Nifty plunges 900 points on ‘flash crash’; NSE to probe

Our Bureau Updated - March 12, 2018 at 03:24 PM.

A file photo of the NSE headquarters in Mumbai. Worldover, regulators are now debating how to check algo (or high frequency) trading.

A ‘flash crash’ sent the National Stock Exchange’s Nifty into a tailspin soon after the market opened.

The Nifty plunged nearly 900 points to a low of 4,888.20 (Thursday close: 5787.6) on what the NSE called ‘erroneous orders’ executed by Emkay Global Financial.

15-minute disruption

Trading was disrupted for nearly 15 minutes following the incident.

However, the Nifty recovered to close the day at 5746.95, a fall of 0.7 per cent.

According to marketmen, orders could not be executed during the period due to a freak algo trade. In algorithmic trading, traders use electronic platforms for entering orders with an algorithm deciding the timing, price and quantity of the order without human intervention.

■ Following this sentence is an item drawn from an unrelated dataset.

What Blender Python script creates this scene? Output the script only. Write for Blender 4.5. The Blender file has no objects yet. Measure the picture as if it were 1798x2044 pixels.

However, the NSE denied algo trading was the reason for the crash.

The market circuit filter got triggered due to entry of 59 erroneous orders by Emkay Global, which resulted in multiple trades for an aggregate value of over Rs 650 crore, the NSE clarified.

These orders were entered into by Emkay on behalf of an institutional client. Neither the NSE nor Emkay disclosed the name of the client.

Being investigated

The NSE immediately disabled Emkay Global Financial from trading and said the “incident is being investigated”.

The ‘erroneous trade’ took a big toll on some of the key stocks on the NSE: L&T hit a low of Rs 1,307.25 against Thursday’s close of Rs 1,634.05; Tata Motors dipped to Rs 219.45 (Rs 274.30); Reliance Industries to Rs 682.35 (Rs 852.90); Infosys to Rs 2,060.55 (Rs 2,575.65) and SBI to Rs 2,010.30 (Rs 2,345.70).

Though the NSE denied algo trading was the cause of today’s troubles, on a few occasions earlier it did cause some trouble in trading activity.

World over, regulators are now debating how to check algo (or high frequency) trading.

US’s Securities and Exchange Commission imposed circuit filters after the flash crash in 2010. Germany is considering a Bill to bring in a spate of new rules on high-frequency trading, escalating Europe’s sweeping response to concerns that rapid trades have brought instability to the markets.